Rushed constitutional changes may finish democracy in Egypt

Feldman: Rushed constitutional changes may finish democracy in Egypt

Published: November 29, 2012 5:20 PM

By

NOAH FELDMAN, Bloomberg News
Egyptian protesters attend an opposition rally in Tahrir

Photo credit: AP | Egyptian protesters attend an opposition rally in Tahrir Square in Cairo, Egypt. 

Egypt's constitutional crisis is getting graver by the hour.

Faced with major protests to President Mohamed Morsi's decree placing himself above the law, the Muslim Brotherhood party is today trying to cram a draft constitution through the constitutional assembly in a single marathon session. A shotgun constitution is a terrible way to produce popular legitimacy and effective democracy.

Morsi's actions didn't come out of nowhere. Fearing that the nation's pro-army constitutional court would dissolve the assembly writing the new document, he issued a decree last week that put his actions above judicial review. This overreach smacked of dictatorship, and hundreds of thousands of protesters filled Cairo's Tahrir Square to object. A little-noticed feature of the decree, however, states that Morsi's special powers would expire when the new constitution was ratified.

Now, by getting the constitution in place fast, Morsi and the Brotherhood hope to show the protesters and the world that they don't seek to subvert democracy but to sustain it. Once the draft is approved, they say, it can be submitted to a public referendum, and Morsi's new powers will immediately sunset. In essence, they are telling their opponents that if they don't like the presidential decree, they can end it by voting for the constitution.
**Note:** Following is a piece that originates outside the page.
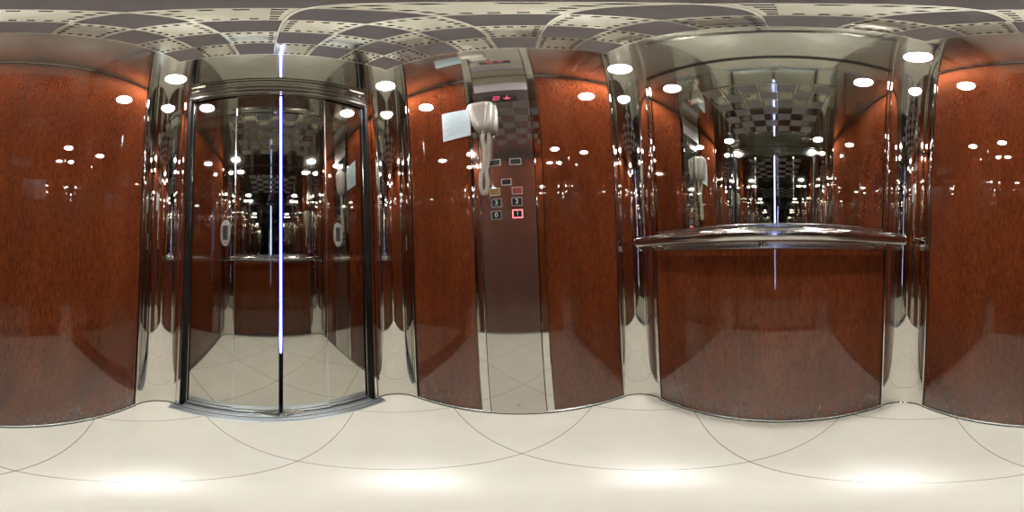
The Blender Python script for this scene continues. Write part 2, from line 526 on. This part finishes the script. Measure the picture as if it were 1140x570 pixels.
# ------------------------------------------------------------------ ceiling spots
lamps = [(-.354, .502, 'left of the doors'), (.470, .492, 'between the doors and the control panel'),
         (.470, -.366, 'at the handrail corner nearest the control panel'), (-.352, -.356, 'at the handrail corner farthest from the control panel')]
for x, y, w in lamps:
    root = empty('ceiling_lamp', (x, y, H - .004))
    tag(root, 'round recessed white ceiling spot ' + w, 'ceiling lamp', 'four round spots in the ceiling corners')
    bm = bmesh.new()
    lathe(bm, [(.0395, .003), (.0395, -.001), (.041, -.003), (.045, -.003), (.047, .0), (.047, .003)], 40, Matrix.Translation((x, y, H - .003)))
    link('lamp_ring', bm, STEEL, root, smooth=40)
    bm = bmesh.new()
    lathe(bm, [(0, -.0030), (.020, -.0026), (.034, -.0012), (.0390, .0010), (.0390, .0026), (0, .0026)], 40, Matrix.Translation((x, y, H - .003)))
    link('lens', bm, LAMPM, root, smooth=40)

# ------------------------------------------------------------------ car control panel
def Y(v): return v
root = empty('control_panel', (XR, .055, 0))
tag(root, 'full-height polished steel control panel with red display and buttons', 'control panel')
xf = XR - .004
def P(name, m, y0, y1, z0, z1, dx0=0.0, dx1=.006, bev=0.0, parent=None):
    return BX(name, m, parent or root, xf + dx0, xf + dx1, y0, y1, z0, z1, bev=bev)
P('side_strip', STEEL, .161, .196, .014, H - .003, 0, .012, bev=.003)
P('side_strip', STEEL, -.086, -.056, .014, H - .003, 0, .012, bev=.003)
P('face_plate', PANM, -.0535, .1585, .014, 2.028, -.001, .010, bev=.0008)
P('top_plate', TOPM, -.0535, .1585, 2.030, H - .003, -.001, .010, bev=.0008)
P('lilac_band', PLATE, -.052, .157, 1.920, 2.028, -.003, -.0012, bev=.0006)
# display
disp = P('display', BLACK, -.008, .117, 1.788, 1.852, -.0045, -.0012, bev=.0008)
def seg_box(bm, yc, zc_, w, h, x0):
    box(bm, x0, x0 + .0012, yc - w / 2, yc + w / 2, zc_ - h / 2, zc_ + h / 2)
# digit "2" (y decreases to the viewer's right)
bm = bmesh.new(); yc, zc2, x0 = .072, 1.820, xf - .0058
W_, H_ = .023, .040; t = .0032
seg_box(bm, yc, zc2 + H_ / 2, W_, t, x0); seg_box(bm, yc, zc2, W_, t, x0); seg_box(bm, yc, zc2 - H_ / 2, W_, t, x0)
seg_box(bm, yc - W_ / 2, zc2 + H_ / 4, t, H_ / 2, x0); seg_box(bm, yc + W_ / 2, zc2 - H_ / 4, t, H_ / 2, x0)
link('display_digit', bm, RED, disp)
bm = bmesh.new(); yc = .030
seg_box(bm, yc, zc2 + .006, t, .030, x0)
vs = [bm.verts.new((x0, yc + a, zc2 + b)) for a, b in ((-.015, -.004), (.015, -.004), (0, -.020))]
vs2 = [bm.verts.new((x0 + .0012, v.co.y, v.co.z)) for v in vs]
bm.faces.new(vs); bm.faces.new(vs2[::-1])
for k in range(3): bm.faces.new((vs[k], vs2[k], vs2[(k + 1) % 3], vs[(k + 1) % 3]))
link('display_arrow', bm, RED, disp)
# buttons
def text_mesh(s, size, name, m, parent, loc):
    cu = bpy.data.curves.new(name, 'FONT'); cu.body = s; cu.size = size; cu.extrude = .0003; cu.align_x = 'CENTER'; cu.align_y = 'CENTER'
    ob = bpy.data.objects.new(name + '_src', cu); S.collection.objects.link(ob)
    dg = bpy.context.evaluated_depsgraph_get()
    me = bpy.data.meshes.new_from_object(ob.evaluated_get(dg))
    bpy.data.objects.remove(ob); bpy.data.curves.remove(cu)
    # local x -> -Y (viewer's right), local y -> Z, faces -X
    R_ = Matrix(((0, 0, -1, loc[0]), (-1, 0, 0, loc[1]), (0, 1, 0, loc[2]), (0, 0, 0, 1)))
    me.transform(R_)
    me.materials.clear(); me.materials.append(m)
    o = bpy.data.objects.new(name, me); S.collection.objects.link(o)
    o.parent = parent
    return o
FRAME = mat('pale_button_frame', (.42, .40, .38), .35, .5)
def button(y, z, w, h, capm, sym=None, symm=WHITEG, frame=FRAME, name='button', fw=.0022):
    fr = bmesh.new()
    for a in ((y - w / 2 - fw, y + w / 2 + fw, z + h / 2, z + h / 2 + fw), (y - w / 2 - fw, y + w / 2 + fw, z - h / 2 - fw, z - h / 2),
              (y - w / 2 - fw, y - w / 2, z - h / 2, z + h / 2), (y + w / 2, y + w / 2 + fw, z - h / 2, z + h / 2)):
        box(fr, xf - .004, xf - .001, a[0], a[1], a[2], a[3])
    b = link(name, fr, frame, root)
    c = BX('button_cap', capm, None, xf - .0035, xf - .001, y - w / 2 + .0003, y + w / 2 - .0003, z - h / 2 + .0003, z + h / 2 - .0003, bev=.0006)
    c.parent = b
    if sym:
        text_mesh(sym, h * .85, 'engraving', symm, b, (xf - .0040, y, z))
    return b
w, h = .036, .031
for y, z in ((.0975, 1.313), (.0175, 1.311)):
    button(y, z, .041, .029, BLACK, frame=FRAME)
button(.056, 1.210, .034, .025, BLACK, frame=FRAME)
button(.103, 1.168, w, h - .003, YELB, 'o', YELB); button(.016, 1.167, w, h - .003, REDB, '/', mat('pale_pink', (.3, .12, .12), .5))
button(.098, 1.119, w, h, BLACK, '3'); button(.019, 1.119, w, h, BLACK, '2')
button(.100, 1.067, w, h, BLACK, '0')
b = button(.018, 1.068, w - .004, h - .004, BLACK, '1', frame=REDW, fw=.0042); b['label'] = 'floor button with a lit red ring'
# small maker's mark near the bottom of the panel
bm = bmesh.new(); seg_box(bm, .050, .100, .018, .0025, xf - .0016); seg_box(bm, .050, .095, .004, .006, xf - .0016)
link('small_mark', bm, DARK, root)
# speaker slots under the display
bm = bmesh.new()
for k in range(3): seg_box(bm, .100 - k * .028, 1.640, .012, .004, xf - .0016)
link('slot', bm, DARK, root)

# ------------------------------------------------------------------ telephone on the panel edge
root = empty('wall_telephone', (XR - .02, .13, 1.65))
tag(root, 'ivory wall telephone with coiled cord hanging beside the red display', 'telephone')
def loft(bm, secs, n=28, p=2.6):
    """secs: (z, xc, yc, hx, hy) superellipse rings"""
    rings = []
    for z, xc, yc_, hx_, hy_ in secs:
        ring = []
        for k in range(n):
            t_ = 2 * PI * k / n; c, s_ = math.cos(t_), math.sin(t_)
            ring.append(bm.verts.new((xc + hx_ * (abs(c) ** (2 / p)) * (1 if c >= 0 else -1), yc_ + hy_ * (abs(s_) ** (2 / p)) * (1 if s_ >= 0 else -1), z)))
        rings.append(ring)
    for a, b_ in zip(rings, rings[1:]):
        for k in range(n): bm.faces.new((a[k], a[(k + 1) % n], b_[(k + 1) % n], b_[k]))
    bm.faces.new(rings[0][::-1]); bm.faces.new(rings[-1])
bm = bmesh.new()
loft(bm, [(1.500, .612, .112, .010, .026), (1.506, .610, .112, .012, .031), (1.560, .609, .112, .013, .035), (1.70, .608, .113, .014, .040), (1.722, .609, .113, .012, .038), (1.728, .611, .113, .009, .033)], p=4)
link('cradle', bm, PHONEG, root, smooth=40)
bm = bmesh.new()
hs = [(1.492, .590, .130, .006, .014), (1.496, .588, .130, .011, .023), (1.510, .585, .130, .016, .0290), (1.540, .583, .130, .018, .0360), (1.570, .582, .130, .0185, .0400),
      (1.605, .580, .130, .019, .0430), (1.640, .579, .130, .020, .0450), (1.675, .578, .130, .021, .0475), (1.700, .578, .130, .021, .0480), (1.715, .579, .130, .019, .0455), (1.724, .581, .130, .014, .038), (1.728, .584, .130, .007, .026)]
loft(bm, hs, n=36, p=3.0)
link('handset', bm, PHONE, root, smooth=50)
bm = bmesh.new()
ridge = [(1.510, .5690), (1.54, .5650), (1.60, .5610), (1.65, .5590), (1.69, .5570), (1.705, .5575)]
for sgn in (-1, 1):
    tube(bm, [(x + .0025, .130 + sgn * (.012 + (z - 1.51) * .085), z) for z, x in ridge], .0026, 8)
link('handset_ridge', bm, PHONE, root, smooth=60)
bm = bmesh.new()
lathe(bm, [(.0065, 0), (.0065, -.016), (.0045, -.020), (.003, -.022)], 16, Matrix.Translation((.588, .130, 1.494)))
lathe(bm, [(.0045, 0), (.0045, -.012), (.003, -.016)], 16, Matrix.Translation((.607, .112, 1.502)))
link('cord_grommet', bm, PHONEG, root, smooth=40)
def bez(p, n=40):
    out = []
    for a in range(n + 1):
        t_ = a / n; q = [Vector(v) for v in p]
        while len(q) > 1: q = [q[i].lerp(q[i + 1], t_) for i in range(len(q) - 1)]
        out.append(q[0])
    return out
def catmull(P_, n=14):
    P_ = [Vector(v) for v in P_]; P_ = [P_[0] * 2 - P_[1]] + P_ + [P_[-1] * 2 - P_[-2]]
    out = []
    for i in range(1, len(P_) - 2):
        for k in range(n):
            t_ = k / n
            a, b_, c, d = P_[i - 1:i + 3]
            out.append(.5 * ((2 * b_) + (c - a) * t_ + (2 * a - 5 * b_ + 4 * c - d) * t_ ** 2 + (3 * b_ - a - 3 * c + d) * t_ ** 3))
    out.append(P_[-2]); return out
cx = .597
guide = catmull([(.588, .130, 1.472), (.591, .134, 1.44), (cx, .130, 1.38), (cx, .134, 1.31), (cx, .148, 1.245), (cx, .152, 1.195), (cx, .146, 1.160), (cx, .138, 1.152),
                 (cx, .128, 1.175), (cx, .124, 1.215), (cx, .128, 1.26), (.602, .120, 1.31), (.604, .117, 1.38), (.606, .113, 1.44), (.607, .112, 1.486)])
# resample to even steps and wind the coil around it
L = [0]
for a, b_ in zip(guide, guide[1:]): L.append(L[-1] + (b_ - a).length)
tot = L[-1]; pitch = .0072; per = 10; N = int(tot / pitch * per)
hel = []; gi = 0
for k in range(N + 1):
    s_ = tot * k / N
    while gi < len(L) - 2 and L[gi + 1] < s_: gi += 1
    a, b_ = guide[gi], guide[gi + 1]
    p_ = a.lerp(b_, (s_ - L[gi]) / max(1e-9, L[gi + 1] - L[gi])); tg = (b_ - a).normalized()
    e1 = Vector((1, 0, 0)); e1 = (e1 - tg * e1.dot(tg)).normalized(); e2 = tg.cross(e1)
    ph = 2 * PI * k / per; rad_ = .0068
    hel.append(p_ + (e1 * math.cos(ph) + e2 * math.sin(ph)) * rad_)
bm = bmesh.new(); tube(bm, hel, .0020, 6)
link('coiled_cord', bm, CORDM, root, smooth=60)

# ------------------------------------------------------------------ paper notice
root = empty('paper_notice', (XR - .002, .25, 1.63))
tag(root, 'pale bluish printed paper notice stuck on wood beside the telephone', 'notice')
bm = bmesh.new()
corn = [(.314, 1.762), (.184, 1.745), (.188, 1.512), (.316, 1.514)]
n = 8
Vg = []
for i in range(n + 1):
    row = []
    for j in range(n + 1):
        a = Vector(corn[0]).lerp(Vector(corn[1]), i / n); b_ = Vector(corn[3]).lerp(Vector(corn[2]), i / n)
        q_ = a.lerp(b_, j / n)
        lift = .0012 + .006 * (i / n) ** 2 * .6
        row.append((XR - lift - .0012, q_.x, q_.y))
    Vg.append(row)
fr = [[bm.verts.new(v) for v in row] for row in Vg]; bk = [[bm.verts.new((v[0] + .0006, v[1], v[2])) for v in row] for row in Vg]
for i in range(n):
    for j in range(n):
        bm.faces.new((fr[i][j], fr[i + 1][j], fr[i + 1][j + 1], fr[i][j + 1]))
        bm.faces.new((bk[i][j], bk[i][j + 1], bk[i + 1][j + 1], bk[i + 1][j]))
ed = [(i, 0) for i in range(n)] + [(n, j) for j in range(n)] + [(i, n) for i in range(n, 0, -1)] + [(0, j) for j in range(n, 0, -1)]
for k in range(len(ed)):
    a, c = ed[k], ed[(k + 1) % len(ed)]
    bm.faces.new((fr[a[0]][a[1]], fr[c[0]][c[1]], bk[c[0]][c[1]], bk[a[0]][a[1]]))
link('sheet', bm, PAPER, root, smooth=50)
bm = bmesh.new()
for k in range(11):
    z = 1.735 - k * .0185
    y0 = .302 if k % 3 else .285; y1 = .205 + random.random() * .03
    m_ = 6
    for q_ in range(m_):
        ya = y0 + (y1 - y0) * q_ / m_; yb = y0 + (y1 - y0) * (q_ + 1) / m_
        ii = (.314 - (ya + yb) / 2) / .130
        xx = XR - .0012 - .0036 * ii * ii - .0022
        box(bm, xx, xx + .0006, yb, ya, z - .0014, z + .0014)
link('printed_lines', bm, INK, root)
At the same time, the fast drafting is also meant to send a message to the constitutional court, which is expected to rule this weekend on whether to dissolve the assembly. Morsi and the Muslim Brotherhood are daring the court to invalidate a body that has already done its work and produced its draft.

No Deliberation Although Morsi's approach has potential strategic benefits for him, it is terrible for Egypt. Constitutional drafting must allow for deliberation if the resulting document is to have legitimacy with the public. The draft now being pushed through the assembly, provision by provision, has been created almost solely by the Muslim Brotherhood. And many of the secular members of the assembly have walked out in protest of the Brotherhood's domination of the group.

Truth be told, the draft is not much more focused on Islam than was the 1971 constitution that fell victim to the Arab Spring revolution -- that original constitution already called Shariah the principal source of law. But there are still valid objections to provisions that call for indeterminate special status for women and for a strong security cabinet headed by the president.

These concerns could probably be resolved, given time for debate. Discussion would in turn produce buy-in from at least some skeptics. The public would also have a chance to learn about salient issues and disagreements on the draft, which would allow people to cast informed ballots in the ratification referendum, which is supposed to occur within 15 days of passage.

Such debate would admittedly be made more difficult by the withdrawal of the assembly's secularists. They made a major mistake by walking away, just as Iraq's Sunnis did when they boycotted their constitutional process. The secularists haven't resigned, and so it's possible that they could be induced to engage again -- as secularists have in the comparatively smoother constitutional process unfolding now in Tunisia. That, of course, requires slowing things down immediately.

What's more, rapid assembly approval makes this proposal look a lot like the constitution that the army itself pushed through last year, which was produced largely in private, never subjected to meaningful deliberation, and ratified by an uninformed public that presumably thought any change from the old ways must be good. More should be expected from an assembly that was democratically chosen.

Brotherhood Bullying In practical terms, speeding up the constitution is unlikely to calm the anti-Morsi protests. Many angry Egyptians are skeptical of the Muslim Brotherhood's commitment to democracy. It seems unlikely that their concerns will be assuaged by a constitutional process conducted under Brotherhood bullying.

Morsi should take a deep breath and ask the constitutional assembly to pause. If he doesn't, and the assembly finishes its drafting work, then tighten your seat belts. Secularists plan an enormous protest tomorrow in Tahrir Square. The Brotherhood is calling for its own million-man protest the next day in the same place. And the court may well rule on dissolving the constitutional assembly the day after that. Democracy in the Arab world's most influential nation hangs in the balance.

Noah Feldman, a law professor at Harvard University, is a Bloomberg View columnist.